##### Source data
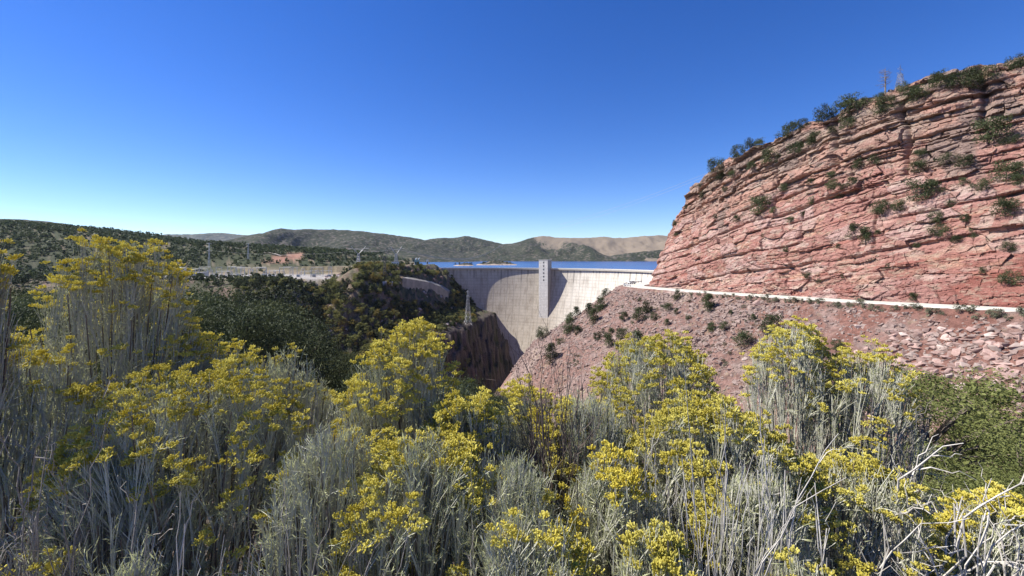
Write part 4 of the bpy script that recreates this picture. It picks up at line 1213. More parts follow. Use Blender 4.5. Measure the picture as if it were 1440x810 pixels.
pylon(504, 372, 346, 'grey forked tower beside the reddish earth mound', 2, 6, 2, M_STEEL, 640, 16, .2, .2, True)
pT5, hT5 = pylon(557, 373, 346, 'forked tower beside the small white building on the hilltop', 2, 5, 2, M_STEEL, 598, 12, .2, .1, True)
pylon(541, 392, 360, 'dark narrow tower among the rocks left of the small white building', 2, 4, 1.2, M_DSTEEL, None, 5, .18)
def hip(px, py):
    h = hit_cliff(px, py)
    return None if h is None else h[0]
rimp = None
for q in range(118, 150):
    rimp = hip(1272, q)
    if rimp is not None: break
t = empty('transmission_tower', rimp + np.array([0, 1.5, -.6]), .4); tag(t, 'bare lattice tower on the cliff rim beside the dead tree', 'transmission tower')
hh = 36 / F * rimp[1]
lattice(hh * .62, 2.2, .8, 6, .06, M_STEEL, t)
b = MB(); b.tube([(0, 0, hh * .6), (0, 0, hh)], .06, 5); b.build('mast', M_DSTEEL, t)
for z, w_ in ((.62, 1.9), (.8, 1.5)):
    b = MB(); b.bar((-w_, 0, hh * z), (w_, 0, hh * (z + .015)), .05); b.bar((-w_, 0, hh * z), (0, 0, hh * (z + .1)), .035); b.bar((w_, 0, hh * z), (0, 0, hh * (z + .1)), .035); b.build('crossarm', M_STEEL, t)

# --- dead tree on the rim
for q2 in range(110, 160):
    dp = hip(1248, q2)
    if dp is not None: break
dt = empty('dead_tree', dp + np.array([0, .8, -.3])); tag(dt, 'bare dead tree on the cliff rim beside the lattice tower', 'tree')
hd = 38 / F * dp[1]
rsd = np.random.default_rng(5)
b = MB(); b.tube([(0, 0, 0), (.05, 0, hd * .35), (-.06, .03, hd * .7), (.04, 0, hd)], [.24, .18, .11, .03], 6); b.build('trunk', M_DEADWOOD, dt)
b = MB()
for k in range(34):
    z0 = hd * rsd.uniform(.3, .93); a = rsd.uniform(0, 6.28); L = rsd.uniform(.9, 2.5) * (1.25 - .6 * z0 / hd)
    e = np.array([math.cos(a) * L, math.sin(a) * L, z0 + L * rsd.uniform(.0, .5)])
    mid = np.array([math.cos(a) * L * .5, math.sin(a) * L * .5, z0 + L * .05])
    b.tube([(0, 0, z0), mid, e], [.075, .05, .02], 4)
    for q in range(4):
        f = mid + (e - mid) * rsd.uniform(.2, 1); b.tube([f, f + rsd.normal(0, .45, 3) + np.array([0, 0, .12])], [.018, .008], 3)
b.build('branches', M_DEADWOOD, dt)

# --- conductors
def wire(p, q, sag, rad, m, label, n=40, dy=0):
    t_ = np.linspace(0, 1, n)[:, None]
    P = np.asarray(p) + (np.asarray(q) - np.asarray(p)) * t_; P[:, 2] -= sag * 4 * (t_ * (1 - t_))[:, 0]
    b = MB(); b.tube(P, rad, 4); o = b.build('power_line', m)
    return tag(o, label, 'power line', 'power lines')
M_WIRE = plain('aluminium_wire', (.42, .42, .42), .05, rough=.6)
for k, dz in enumerate((0, 3)):
    wire(at(1040, 228 - 0, 470) + np.array([0, 0, dz * .9]), at(785, 322, 640) + np.array([0, 0, dz * 1.8]), 4, .09, M_WIRE, ('lower' if k == 0 else 'upper') + ' thin power line crossing the sky from behind the cliff')
e0 = pT5 + np.array([5, 0, hT5 * .86])
for k in range(2):
    wire(e0 + np.array([0, 3 * k, -1.6 * k]), at(704, 344.2 + 1.0 * k, 1500), 28, .16, M_WIRE, ('upper' if k == 0 else 'lower') + ' pale conductor sagging from the hilltop tower over the lake')
wire(at(506, 352, 640), e0 + np.array([-10, 0, 0]), 3, .06, M_WIRE, 'pale conductor strung between the two forked towers')
wire(at(296, 352, 690), at(500, 353, 640), 6, .05, M_WIRE, 'long thin conductor over the substation to the forked tower')
wire(at(-60, 378, 420), at(294, 355, 690), 7, .05, M_WIRE, 'thin conductor running left across the forested hillside')

# --- buildings near the dam's left end
def small_building(px, py, w_, d_, h_, Y, name, label, cat, wall, roofm, rz=0, wins=3, roofh=.35):
    z = float(height(np.array([(px - CX) / F * Y]), np.array([Y]), False)[0])
    zb = min(z, -(py - HY) / F * Y)
    p = np.array([(px - CX) / F * Y, Y, zb]); top = -(py - HY) / F * Y + h_
    o = empty(name, p, rz); tag(o, label, cat)
    H_ = top - zb
    b = MB(); b.box((0, 0, H_ / 2), (w_, d_, H_)); b.build('wall', wall, o)
    b = MB(); b.box((0, 0, H_ + roofh / 2 + .003), (w_ + .6, d_ + .6, roofh)); b.build('roof', roofm, o)
    for k in range(wins):
        b = MB(); b.box(((k + .5) / wins * w_ - w_ / 2, -d_ / 2 - .03, H_ - h_ * .45), (w_ / wins * .45, .12, h_ * .35)); b.build('window', M_WIN, o)
    return o, H_
small_building(556, 373.5, 9, 6, 5.0, 596, 'utility_building', 'small white flat-roofed building on the hilltop left of the dam', 'building', M_WHITE, M_ROOF, .1)
o, H_ = small_building(586.5, 374, 8, 7, 9, 712, 'intake_tower', 'teal hoist house with white cranes at the lake edge by the dam', 'hoist house', M_TEAL, M_TEAL, .2, 2)
for s in (-1, 1):
    b = MB(); b.tube([(s * 2.2, 0, H_ + .3), (s * 2.2, 0, H_ + 3.0), (s * 2.2 + 2.6, 0, H_ + 3.9)], .5, 5); b.box((s * 2.2, 0, H_ + 2.0), (1.8, 1.8, 2.2)); b.build('crane', M_WHITE, o)
small_building(601, 374.5, 3.4, 4, 10.5, 706, 'gate_tower', 'narrow white gate tower right of the teal hoist house', 'gate tower', M_WHITE, M_CONC, .2, 1)
for k, px_ in enumerate((541, 549.5)):
    p = march(px_, 402, 300, 700, 700)
    if p is None: continue
    o = empty('equipment_cabinet', p, .2); tag(o, ('left' if k == 0 else 'right') + '-hand of two grey cabinets among the bushes below the narrow dark tower', 'cabinet', 'grey cabinets below the dark tower')
    b = MB(); b.box((0, 0, 2.2), (4.2, 3.4, 4.4)); b.build('housing', M_ROOF, o)
    b = MB(); b.box((0, 0, 4.5), (4.7, 3.9, .35)); b.build('lid', M_WHITE, o)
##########
→ **Task**: Extract all the data above exactly, excluding every picture.

→ **The answer**:
Write part 4 of the bpy script that recreates this picture. It picks up at line 1213. More parts follow. Use Blender 4.5. Measure the picture as if it were 1440x810 pixels.
pylon(504, 372, 346, 'grey forked tower beside the reddish earth mound', 2, 6, 2, M_STEEL, 640, 16, .2, .2, True)
pT5, hT5 = pylon(557, 373, 346, 'forked tower beside the small white building on the hilltop', 2, 5, 2, M_STEEL, 598, 12, .2, .1, True)
pylon(541, 392, 360, 'dark narrow tower among the rocks left of the small white building', 2, 4, 1.2, M_DSTEEL, None, 5, .18)
def hip(px, py):
    h = hit_cliff(px, py)
    return None if h is None else h[0]
rimp = None
for q in range(118, 150):
    rimp = hip(1272, q)
    if rimp is not None: break
t = empty('transmission_tower', rimp + np.array([0, 1.5, -.6]), .4); tag(t, 'bare lattice tower on the cliff rim beside the dead tree', 'transmission tower')
hh = 36 / F * rimp[1]
lattice(hh * .62, 2.2, .8, 6, .06, M_STEEL, t)
b = MB(); b.tube([(0, 0, hh * .6), (0, 0, hh)], .06, 5); b.build('mast', M_DSTEEL, t)
for z, w_ in ((.62, 1.9), (.8, 1.5)):
    b = MB(); b.bar((-w_, 0, hh * z), (w_, 0, hh * (z + .015)), .05); b.bar((-w_, 0, hh * z), (0, 0, hh * (z + .1)), .035); b.bar((w_, 0, hh * z), (0, 0, hh * (z + .1)), .035); b.build('crossarm', M_STEEL, t)

# --- dead tree on the rim
for q2 in range(110, 160):
    dp = hip(1248, q2)
    if dp is not None: break
dt = empty('dead_tree', dp + np.array([0, .8, -.3])); tag(dt, 'bare dead tree on the cliff rim beside the lattice tower', 'tree')
hd = 38 / F * dp[1]
rsd = np.random.default_rng(5)
b = MB(); b.tube([(0, 0, 0), (.05, 0, hd * .35), (-.06, .03, hd * .7), (.04, 0, hd)], [.24, .18, .11, .03], 6); b.build('trunk', M_DEADWOOD, dt)
b = MB()
for k in range(34):
    z0 = hd * rsd.uniform(.3, .93); a = rsd.uniform(0, 6.28); L = rsd.uniform(.9, 2.5) * (1.25 - .6 * z0 / hd)
    e = np.array([math.cos(a) * L, math.sin(a) * L, z0 + L * rsd.uniform(.0, .5)])
    mid = np.array([math.cos(a) * L * .5, math.sin(a) * L * .5, z0 + L * .05])
    b.tube([(0, 0, z0), mid, e], [.075, .05, .02], 4)
    for q in range(4):
        f = mid + (e - mid) * rsd.uniform(.2, 1); b.tube([f, f + rsd.normal(0, .45, 3) + np.array([0, 0, .12])], [.018, .008], 3)
b.build('branches', M_DEADWOOD, dt)

# --- conductors
def wire(p, q, sag, rad, m, label, n=40, dy=0):
    t_ = np.linspace(0, 1, n)[:, None]
    P = np.asarray(p) + (np.asarray(q) - np.asarray(p)) * t_; P[:, 2] -= sag * 4 * (t_ * (1 - t_))[:, 0]
    b = MB(); b.tube(P, rad, 4); o = b.build('power_line', m)
    return tag(o, label, 'power line', 'power lines')
M_WIRE = plain('aluminium_wire', (.42, .42, .42), .05, rough=.6)
for k, dz in enumerate((0, 3)):
    wire(at(1040, 228 - 0, 470) + np.array([0, 0, dz * .9]), at(785, 322, 640) + np.array([0, 0, dz * 1.8]), 4, .09, M_WIRE, ('lower' if k == 0 else 'upper') + ' thin power line crossing the sky from behind the cliff')
e0 = pT5 + np.array([5, 0, hT5 * .86])
for k in range(2):
    wire(e0 + np.array([0, 3 * k, -1.6 * k]), at(704, 344.2 + 1.0 * k, 1500), 28, .16, M_WIRE, ('upper' if k == 0 else 'lower') + ' pale conductor sagging from the hilltop tower over the lake')
wire(at(506, 352, 640), e0 + np.array([-10, 0, 0]), 3, .06, M_WIRE, 'pale conductor strung between the two forked towers')
wire(at(296, 352, 690), at(500, 353, 640), 6, .05, M_WIRE, 'long thin conductor over the substation to the forked tower')
wire(at(-60, 378, 420), at(294, 355, 690), 7, .05, M_WIRE, 'thin conductor running left across the forested hillside')

# --- buildings near the dam's left end
def small_building(px, py, w_, d_, h_, Y, name, label, cat, wall, roofm, rz=0, wins=3, roofh=.35):
    z = float(height(np.array([(px - CX) / F * Y]), np.array([Y]), False)[0])
    zb = min(z, -(py - HY) / F * Y)
    p = np.array([(px - CX) / F * Y, Y, zb]); top = -(py - HY) / F * Y + h_
    o = empty(name, p, rz); tag(o, label, cat)
    H_ = top - zb
    b = MB(); b.box((0, 0, H_ / 2), (w_, d_, H_)); b.build('wall', wall, o)
    b = MB(); b.box((0, 0, H_ + roofh / 2 + .003), (w_ + .6, d_ + .6, roofh)); b.build('roof', roofm, o)
    for k in range(wins):
        b = MB(); b.box(((k + .5) / wins * w_ - w_ / 2, -d_ / 2 - .03, H_ - h_ * .45), (w_ / wins * .45, .12, h_ * .35)); b.build('window', M_WIN, o)
    return o, H_
small_building(556, 373.5, 9, 6, 5.0, 596, 'utility_building', 'small white flat-roofed building on the hilltop left of the dam', 'building', M_WHITE, M_ROOF, .1)
o, H_ = small_building(586.5, 374, 8, 7, 9, 712, 'intake_tower', 'teal hoist house with white cranes at the lake edge by the dam', 'hoist house', M_TEAL, M_TEAL, .2, 2)
for s in (-1, 1):
    b = MB(); b.tube([(s * 2.2, 0, H_ + .3), (s * 2.2, 0, H_ + 3.0), (s * 2.2 + 2.6, 0, H_ + 3.9)], .5, 5); b.box((s * 2.2, 0, H_ + 2.0), (1.8, 1.8, 2.2)); b.build('crane', M_WHITE, o)
small_building(601, 374.5, 3.4, 4, 10.5, 706, 'gate_tower', 'narrow white gate tower right of the teal hoist house', 'gate tower', M_WHITE, M_CONC, .2, 1)
for k, px_ in enumerate((541, 549.5)):
    p = march(px_, 402, 300, 700, 700)
    if p is None: continue
    o = empty('equipment_cabinet', p, .2); tag(o, ('left' if k == 0 else 'right') + '-hand of two grey cabinets among the bushes below the narrow dark tower', 'cabinet', 'grey cabinets below the dark tower')
    b = MB(); b.box((0, 0, 2.2), (4.2, 3.4, 4.4)); b.build('housing', M_ROOF, o)
    b = MB(); b.box((0, 0, 4.5), (4.7, 3.9, .35)); b.build('lid', M_WHITE, o)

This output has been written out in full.